The key market implication is not simply “Europe weaker, chips stronger”; it is that geopolitical energy shocks are now creating an asymmetric macro tax on cyclical Europe while leaving US AI capex intact. When input costs rise faster than output prices, service-heavy economies absorb the margin hit first, which usually shows up later in hiring freezes, delayed capex, and softer discretionary spend. That argues for continued underperformance in European cyclical exposure versus US mega-cap growth until energy volatility normalizes. For semis, the stronger signal is that the AI spend cycle remains insulated from near-term macro noise. If the market is willing to bid NVDA on earnings while also cheering SMCI/APP-type AI beneficiaries, it suggests investors still view AI infrastructure as a secular budget item rather than a cyclical line item — a favorable setup for multiple durability in the next 1-2 quarters.
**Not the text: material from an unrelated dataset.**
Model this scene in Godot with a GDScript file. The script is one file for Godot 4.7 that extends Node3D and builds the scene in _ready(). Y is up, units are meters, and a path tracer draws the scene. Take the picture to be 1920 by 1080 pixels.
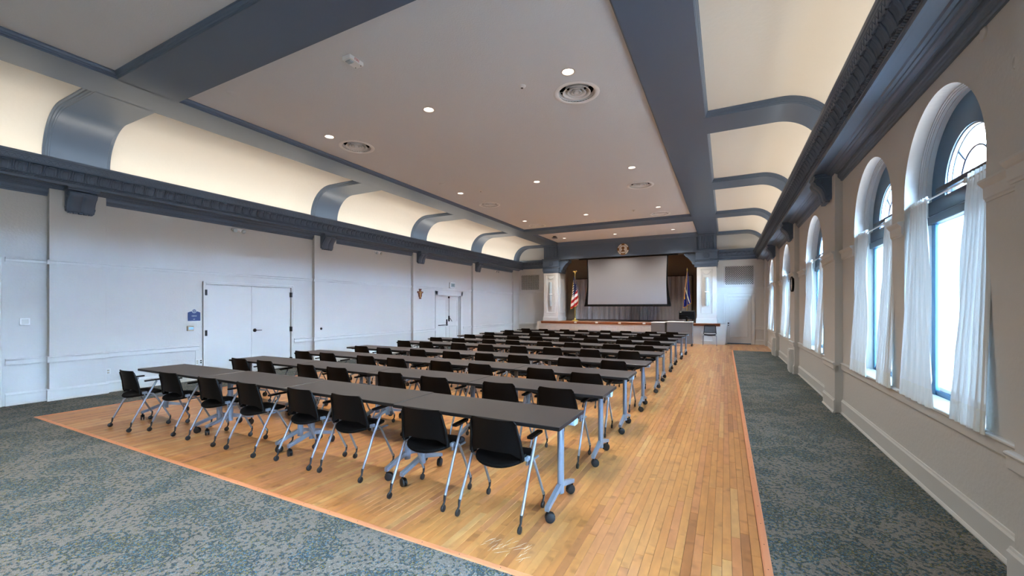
extends Node3D
# A community hall: x to the right, y up, the stage lies towards -z. The camera stands at x = 0, z = 0. d below is the distance towards the stage (z = -d).

const EYE := 1.63
const FOCAL := 780.0          # pixels, for the 1920 x 1080 frame
const WALL_L := -10.58        # face of the left wall
const WALL_R := 1.61          # face of the window wall
const FAR_D := 21.3           # far wall
const PRO_D := 20.6           # front of the proscenium
const BACK_D := -3.4          # wall behind the camera
const SOFFIT := 4.955
const PANEL_Y := 5.05
const BEAM_L := [-8.66, -7.87]
const BEAM_R := [-1.10, -0.31]
const STAGE_Y := 0.93
const PIL := [[2.77, 3.52], [8.03, 8.78], [12.27, 13.03], [16.45, 17.18]]

var M := {}
var used := {}
var rng := RandomNumberGenerator.new()

# ------------------------------------------------------------------ helpers
func mat(c: Color, rough := 0.6, metal := 0.0, spec := 0.5):
	var m = StandardMaterial3D.new()
	m.albedo_color = c
	m.roughness = rough
	m.metallic = metal
	m.metallic_specular = spec
	return m

func st_new():
	var st = SurfaceTool.new()
	st.begin(Mesh.PRIMITIVE_TRIANGLES)
	st.set_smooth_group(-1)
	return st

func P(x, y, d) -> Vector3:
	return Vector3(x, y, -d)

func tri(st, a, b, c):        # counter-clockwise seen from outside
	st.add_vertex(c); st.add_vertex(b); st.add_vertex(a)

func quad(st, a, b, c, d):
	tri(st, a, b, c); tri(st, a, c, d)

func oquad(st, o, a, b, c, d):  # turned so that it faces away from o
	if (b - a).cross(c - a).dot((a + c) * 0.5 - o) < 0.0:
		quad(st, d, c, b, a)
	else:
		quad(st, a, b, c, d)

func otri(st, o, a, b, c):
	if (b - a).cross(c - a).dot(a - o) < 0.0:
		tri(st, c, b, a)
	else:
		tri(st, a, b, c)

func box(st, lo: Vector3, hi: Vector3, bev := 0.0, xf := Transform3D.IDENTITY):
	var l = Vector3(minf(lo.x, hi.x), minf(lo.y, hi.y), minf(lo.z, hi.z))
	var h = Vector3(maxf(lo.x, hi.x), maxf(lo.y, hi.y), maxf(lo.z, hi.z))
	var mid = xf * ((l + h) * 0.5)
	var b = minf(bev, 0.49 * minf(h.x - l.x, minf(h.y - l.y, h.z - l.z)))
	var at = func(s, a):       # corner s (signs), on the face across axis a
		var v = Vector3(h.x if s.x > 0 else l.x, h.y if s.y > 0 else l.y, h.z if s.z > 0 else l.z)
		for k in 3:
			if k != a:
				v[k] -= s[k] * b
		return xf * v
	for a in 3:
		var u = (a + 1) % 3
		var w = (a + 2) % 3
		for s in [-1, 1]:
			var q = []
			for e in [[-1, -1], [1, -1], [1, 1], [-1, 1]]:
				var sg = Vector3()
				sg[a] = s; sg[u] = e[0]; sg[w] = e[1]
				q.append(at.call(sg, a))
			oquad(st, mid, q[0], q[1], q[2], q[3])
		if b > 0.0:
			for s in [-1, 1]:
				for t in [-1, 1]:
					var s0 = Vector3(); var s1 = Vector3()
					s0[u] = s; s0[w] = t; s0[a] = -1
					s1[u] = s; s1[w] = t; s1[a] = 1
					oquad(st, mid, at.call(s0, u), at.call(s1, u), at.call(s1, w), at.call(s0, w))
	if b > 0.0:
		for sx in [-1, 1]:
			for sy in [-1, 1]:
				for sz in [-1, 1]:
					var s = Vector3(sx, sy, sz)
					otri(st, mid, at.call(s, 0), at.call(s, 1), at.call(s, 2))

func slab(st, x0, x1, y0, y1, d0, d1, bev := 0.0):
	box(st, P(x0, y0, d0), P(x1, y1, d1), bev)

# Closed outline in the plane (a, b) at origin o, pushed along c.
func extrude(st, poly: Array, o: Vector3, a: Vector3, b: Vector3, c: Vector3, caps := true, group := -1):
	var pts = PackedVector2Array(poly)
	if Geometry2D.is_polygon_clockwise(pts):
		pts.reverse()
	var flip = a.cross(b).dot(c) < 0.0
	var n = pts.size()
	st.set_smooth_group(group)
	for i in n:
		var p = o + a * pts[i].x + b * pts[i].y
		var q = o + a * pts[(i + 1) % n].x + b * pts[(i + 1) % n].y
		if flip:
			quad(st, p, p + c, q + c, q)
		else:
			quad(st, p, q, q + c, p + c)
	st.set_smooth_group(-1)
	if caps:
		var t = Geometry2D.triangulate_polygon(pts)
		for k in range(0, t.size(), 3):
			var v = []
			for e in 3:
				v.append(o + a * pts[t[k + e]].x + b * pts[t[k + e]].y)
			var nn = (v[1] - v[0]).cross(v[2] - v[0])
			if nn.dot(c) > 0.0:
				tri(st, v[2], v[1], v[0]); tri(st, v[0] + c, v[1] + c, v[2] + c)
			else:
				tri(st, v[0], v[1], v[2]); tri(st, v[2] + c, v[1] + c, v[0] + c)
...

The second-order risk is that suppliers with weaker execution or balance sheets can lag even if the theme stays hot, making “pick the winners” more important than owning the basket. The contrarian read is that the Germany print may be a better timing indicator for a broader Europe earnings downgrade than for an outright recession call. The consensus likely underestimates how quickly higher energy costs can compress consumer demand and PMI breadth over the next 4-8 weeks, especially if firms pass through price increases into already weak real incomes. That creates a near-term asymmetry where bad macro data hurt European cyclicals sooner than any relief from rate cuts can help them.